Farsi largo nel mondo fashion è ovviamente solo una tra numerose possibilità, ma è una strada che, con lo scenario a cui si è accennato prima, potrebbe pagare i suoi dividendi. I club più avanti in questo processo – come Juventus e Paris Saint-Germain – hanno tratto un enorme ritorno, anche in meri termini di visibilità: se Rihanna si è fatta vedere allo Stadium poche settimane dopo il lancio della collezione che univa Juventus a Palace via adidas (il fratello minore indossava due pezzi del drop), non è stato certo un caso. Ecco, quanto fatto dai bianconeri nello scorso ottobre può rappresentare il modello di riferimento per ogni club: l’associazione con un brand non calcistico (per allargare la propria platea oltre il tifo tradizionale) di un progetto che – concetto sommamente importante – viva all’interno del campo. L’originalissima maglia bianconera con tinte fluo firmata Gabriel Pluckrose di Palace ha debuttato in campo, nel match casalingo contro il Genoa, e pochi giorni dopo è stata lanciata l’intera collezione, andando immediatamente sold out. Mossa perfetta, perché tutto si tiene insieme – lo stile fuori e dentro il campo, Rihanna e Cristiano Ronaldo testimonial diversi della stessa dimensione.

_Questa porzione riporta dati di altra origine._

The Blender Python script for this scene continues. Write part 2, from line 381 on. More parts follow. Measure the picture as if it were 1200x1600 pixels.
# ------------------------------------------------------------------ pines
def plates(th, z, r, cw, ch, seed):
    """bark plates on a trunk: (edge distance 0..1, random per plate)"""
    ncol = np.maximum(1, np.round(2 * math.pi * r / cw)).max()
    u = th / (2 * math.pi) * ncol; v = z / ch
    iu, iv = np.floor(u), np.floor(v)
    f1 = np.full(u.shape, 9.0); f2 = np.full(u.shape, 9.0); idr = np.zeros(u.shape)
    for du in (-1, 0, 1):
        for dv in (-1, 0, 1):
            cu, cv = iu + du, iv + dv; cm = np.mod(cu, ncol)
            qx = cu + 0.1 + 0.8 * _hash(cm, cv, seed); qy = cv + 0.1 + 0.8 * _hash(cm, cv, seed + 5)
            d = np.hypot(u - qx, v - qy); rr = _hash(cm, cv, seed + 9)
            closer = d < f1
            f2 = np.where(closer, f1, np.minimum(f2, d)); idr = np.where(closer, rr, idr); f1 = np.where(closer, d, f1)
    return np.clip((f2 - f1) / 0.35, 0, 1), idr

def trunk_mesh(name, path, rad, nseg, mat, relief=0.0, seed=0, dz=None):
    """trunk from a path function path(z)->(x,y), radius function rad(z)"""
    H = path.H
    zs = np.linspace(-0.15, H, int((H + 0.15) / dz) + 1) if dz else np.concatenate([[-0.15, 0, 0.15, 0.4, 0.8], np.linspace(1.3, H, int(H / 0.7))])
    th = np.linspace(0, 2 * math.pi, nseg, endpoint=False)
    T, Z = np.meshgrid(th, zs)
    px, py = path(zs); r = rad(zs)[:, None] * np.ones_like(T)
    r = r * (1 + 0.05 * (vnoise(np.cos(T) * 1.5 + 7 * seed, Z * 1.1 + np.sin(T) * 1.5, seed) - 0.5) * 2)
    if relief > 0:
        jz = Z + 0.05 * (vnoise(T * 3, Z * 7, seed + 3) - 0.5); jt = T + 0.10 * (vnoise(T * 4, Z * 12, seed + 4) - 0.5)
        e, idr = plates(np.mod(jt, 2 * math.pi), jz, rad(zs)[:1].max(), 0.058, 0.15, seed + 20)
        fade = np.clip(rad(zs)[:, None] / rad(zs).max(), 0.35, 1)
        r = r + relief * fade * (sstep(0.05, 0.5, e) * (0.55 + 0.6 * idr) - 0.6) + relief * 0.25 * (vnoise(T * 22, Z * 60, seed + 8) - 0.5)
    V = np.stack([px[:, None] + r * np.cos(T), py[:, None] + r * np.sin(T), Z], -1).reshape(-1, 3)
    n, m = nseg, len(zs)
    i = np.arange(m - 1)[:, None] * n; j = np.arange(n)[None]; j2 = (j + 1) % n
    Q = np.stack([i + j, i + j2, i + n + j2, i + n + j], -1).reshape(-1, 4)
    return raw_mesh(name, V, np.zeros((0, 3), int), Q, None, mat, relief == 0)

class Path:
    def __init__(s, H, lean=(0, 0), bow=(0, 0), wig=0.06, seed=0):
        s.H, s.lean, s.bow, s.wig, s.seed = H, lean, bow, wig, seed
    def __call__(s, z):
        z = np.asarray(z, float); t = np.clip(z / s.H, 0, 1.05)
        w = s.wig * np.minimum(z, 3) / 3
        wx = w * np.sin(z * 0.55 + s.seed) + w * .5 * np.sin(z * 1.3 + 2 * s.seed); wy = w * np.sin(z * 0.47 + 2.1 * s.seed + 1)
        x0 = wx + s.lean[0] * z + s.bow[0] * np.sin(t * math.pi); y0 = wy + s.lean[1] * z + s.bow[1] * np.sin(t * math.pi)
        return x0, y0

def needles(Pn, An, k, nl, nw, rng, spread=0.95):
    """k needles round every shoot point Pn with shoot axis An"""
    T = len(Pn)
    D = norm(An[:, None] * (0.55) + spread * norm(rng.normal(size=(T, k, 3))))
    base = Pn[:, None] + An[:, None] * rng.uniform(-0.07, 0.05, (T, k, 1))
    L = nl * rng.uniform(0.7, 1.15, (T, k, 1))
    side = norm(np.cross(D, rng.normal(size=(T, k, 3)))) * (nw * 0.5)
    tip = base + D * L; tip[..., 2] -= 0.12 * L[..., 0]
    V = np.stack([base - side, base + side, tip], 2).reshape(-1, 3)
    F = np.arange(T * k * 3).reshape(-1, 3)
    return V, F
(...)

Se per i top club proiettarsi in avanti sotto questo aspetto è indubbiamente più semplice, non vuol dire che quest’ambito sia precluso alle società più piccole. Per citare un caso nato durante il lockdown, la maglia che il Pescara ha prodotto con Erreà sulla base del disegno del piccolo tifoso Luigi, raffigurante un delfino che si staglia su un arcobaleno, ha avuto un’attenzione mediatica internazionale, altrimenti difficilmente ottenibile da un club della nostra Serie B. Del resto, anche le squadre più lontane dalla ribalta hanno il loro merchandising, ma quasi sempre si tratta di prodotti standard, facilmente dimenticabili. Non sarà certo lo sponsor tecnico – di certo più attento a “coccolare” i clienti più importanti – a imprimere una svolta. Perciò la consapevolezza – e qui si torna a quanto si diceva prima – deve arrivare dalle società: associarsi a designer emergenti, sfruttare ricorrenze particolari (siamo pieni di maglie celebrative, perché non spingersi un po’ oltre?), presidiare un mercato in grado di coinvolgere un pubblico più allargato dell’abbonato decennale. La curiosità per le maglie da gioco c’è da sempre, a ogni livello e latitudine: convogliare quella curiosità in nuovi sbocchi – dove è concesso più spazio alla libertà di espressione creativa, quando le maglie sono tuttora le depositarie della tradizione e dell’identità – è un’opportunità troppo ghiotta per lasciarsela sfuggire.